This is a humorously-titled reflection after ASC 2018, aimed at figuring out why our car seemingly does worse compared to the competition. Hopefully we can identify areas of improvement, knowing that these are obtainable baselines that other teams are able to meet.

I. Range

According to App State's blog post from Day 3, they indicate that they traveled 210 miles, with roughly 40% SOC left.

Today has finally been proof that our car is capable of much more than we’ve been getting out of it so far. We have not had any major issues on any fronts. It’s now 2 o’clock and we have already traveled 210 miles but here’s the best part: we still have ~40% state of charge left, and the sun was generous enough to show itself today. Not only have we already broken our record for distance traveled on a single charge, we aren’t even close to being out of batteries. Team Sunergy is tearing through Wyoming -- we’re now only a few miles away from Casper, WY where the next checkpoint awaits. Rough estimates gauge that we could go up to 300 miles in conditions like these, even more with better sun & roads.

210 miles / total = (100% - 40%)

therefore, we have that

total = 210 miles / 60%
      = 350 miles

Let's use the 300 mile estimate that they give to be conservative.

For reference, our best day had us travel almost 390 km, which is a total of 242 miles.

300 miles - 242 miles = 58 miles

Where are the other 58 miles going?

In order to be competitive with teams that are racing at WSC, we drastically need to improve our energy consumption.

WSC = 3020 km 
WSC duration = 6 days

3020 km / 6 days = 503.333333 km / day

If we assume we were able to maintain 390 km every day, we would still be short 113 km of range. Either our aero is really bad, or there are losses being incurred somewhere (say via damaged tyres, friction of tires rubbing against fairings, etc.) that we didn't account for.

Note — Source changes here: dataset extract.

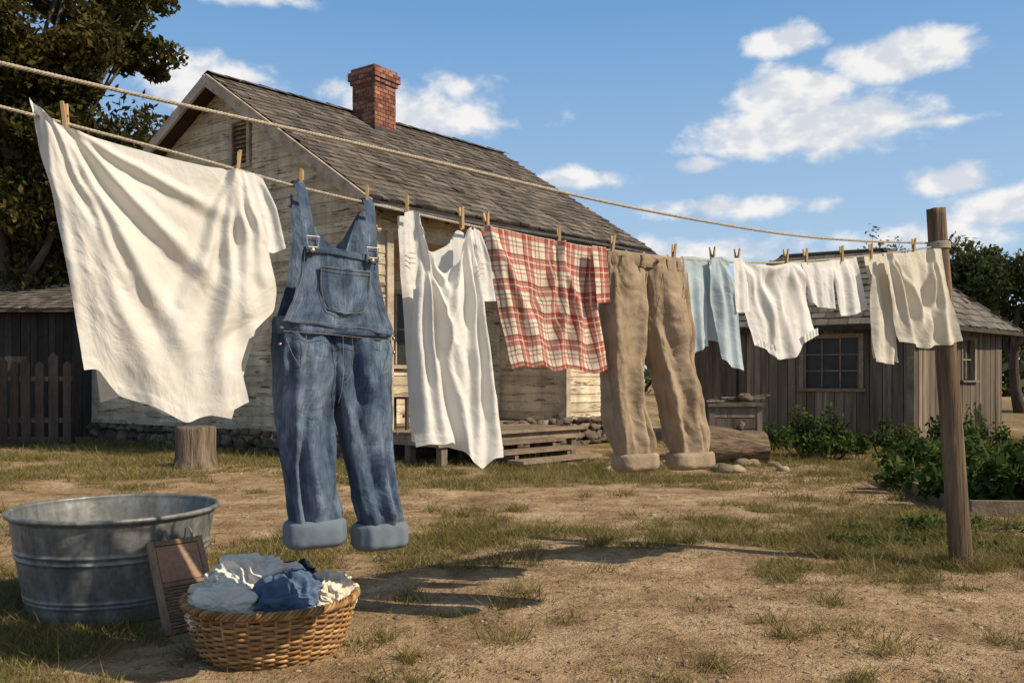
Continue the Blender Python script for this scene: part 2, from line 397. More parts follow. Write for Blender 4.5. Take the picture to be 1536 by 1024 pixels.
def shingles(mb,o,u,s,cu=.2,rows=22,clip=None,m=0):
    o=Vector(o);u=Vector(u);s=Vector(s);n=u.cross(s).normalized()
    if n.z<0: n=-n
    Lu=u.length;Ls=s.length;du=u/Lu;ds=s/Ls; h=Ls/rows
    for r in range(rows):
        x=-U(0,.2); sag=.0
        while x<Lu:
            w=U(.11,.24); a=max(0,x); b=min(Lu,x+w-.006); x+=w
            if b-a<.02: continue
            s0=r*h+U(-.018,.012); s1=(r+1)*h+.03
            if clip:
                cc=clip(((a+b)/2)/Lu,min(1,(s0+s1)/2/Ls))
                if not cc: continue
            up=U(.018,.034)+ (U(0,.02) if R()<.05 else 0)
            p=[o+du*a+ds*s0,o+du*b+ds*s0,o+du*b+ds*s1,o+du*a+ds*s1]
            q=[p[0]+n*up,p[1]+n*(up+U(-.005,.005)),p[2]+n*.008,p[3]+n*.008]
            mb.add(p[:2]+q,[(2,3,4,5),(0,1,3,2)],R(),m)
def window(mb,x,w,z0,z1,cols=2,rows=2,mf=1,mg=2,fw=.07):
    mb.box(x-w/2,x+w/2,-.06,-.05,z0,z1,.5,mg)
    mb.box(x-w/2-fw,x-w/2,-.05,.045,z0-.02,z1+fw,None,mf); mb.box(x+w/2,x+w/2+fw,-.05,.045,z0-.02,z1+fw,None,mf)
    mb.box(x-w/2+.001,x+w/2-.001,-.05,.043,z1,z1+fw-.003,None,mf); mb.box(x-w/2-fw-.03,x+w/2+fw+.03,-.05,.085,z0-fw,z0-.021,None,mf)
    for i in range(1,cols): xx=x-w/2+w*i/cols; mb.box(xx-.012,xx+.012,-.048,-.012,z0+.001,z1-.001,None,mf)
    for i in range(1,rows): zz=z0+(z1-z0)*i/rows; mb.box(x-w/2+.001,x+w/2-.001,-.047,-.015,zz-.012,zz+.012,None,mf)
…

Note: We were targeting a cruise speed of 60 km/h (37 mph), but App State averaged a minimum of 42 mph assuming they started at 9 am and travelled 210 miles by 2 pm. We found that going 6 mph faster significantly increased our current draw so it would be unlikely that we would make 242 miles with 40+ mph. 

II. Array

The best output we ever got from our array was -7.2 A (Note that this was measured by our BMS Current Sense, so this was 7.2 A going into the battery. The DC-DC probably drew 0.5 - 1 A, and was fed directly from the array in the PJB.) 

Onda Solare was able to go the entire race (carrying 4 passengers for a majority of the time) without resorting to external charging. They also had a slightly larger pack than ours, 

I think Minnesota would have been able to as well (carrying 2 passengers), had they not encountered their High V short to their chassis.

III. Motors

According to App State's blog from Day 5,

This morning we face the steepest hill climb of the entire race, just outside of Lander. We will be climbing up to an altitude of 8500, gaining over 3200 feet of elevation in the process before beginning our descent back down. We had no trouble getting up the hill with our twin Mitsuba motors handling the steep grades with ease.

App State uses two Mitsuba 2096 D-III motors (with the default Mitsuba motor controllers), which have a 95%+ efficiency

Our NGM SC-M150 motors struggled a bit climbing the hill on our hill-start.

IV. Motor Controllers

We were running into a lot of issues with our Motor Controllers overheating. Supposedly a lot of teams either run with the WaveSculptor 20 setup that we have, or the WaveSculptor 22. This resulted in us having to frequently stop and allow them to cool down. 

V. Regen & Brakes

I was talking to App State after the stage stop on Day 6, and their driver was saying how he was regen-braking the whole way down the hill.

To be fair, I think regen braking helps more in keeping your speed low so that you don't incur the aerodynamic losses due to drag when zipping down hills. That way, you can maintain a speed that is optimal for your aerobody, and retain the excess energy in your pack with minimal losses. Our drivers tried their best to avoid using the mechanical brake.

We ran the entire race without any regen braking. 🎤

VI. Weight

I think the official published stats for the Cruiser cars speak for themselves

Considering PrISUm didn't qualify, this really does make you think 🤔

I don't think we need to go full-on carbon fiber like Bologna (nor do we have the expertise), but we can definitely identify areas where there are potential weight-savings.

We had initially projected 506.9 kg as the upper bound our weight in our weight budget (which included 2 drivers and their ballast). Our weight without the dropout and fairings (probably 10-20 kg in total) was 632.5 kg.

Even if we ignore the dropout and fairings, this a pretty big difference (~20%). It would be good to understand where the additional weight is coming from, and what the actual breakdown is, so we know what to optimize.

632.5 kg - 506.87 kg = 125.63 kg

There might be value in revisiting the original weight budget and comparing to see whether we were off in our projections (and if so, where?), or if there were items that were missed.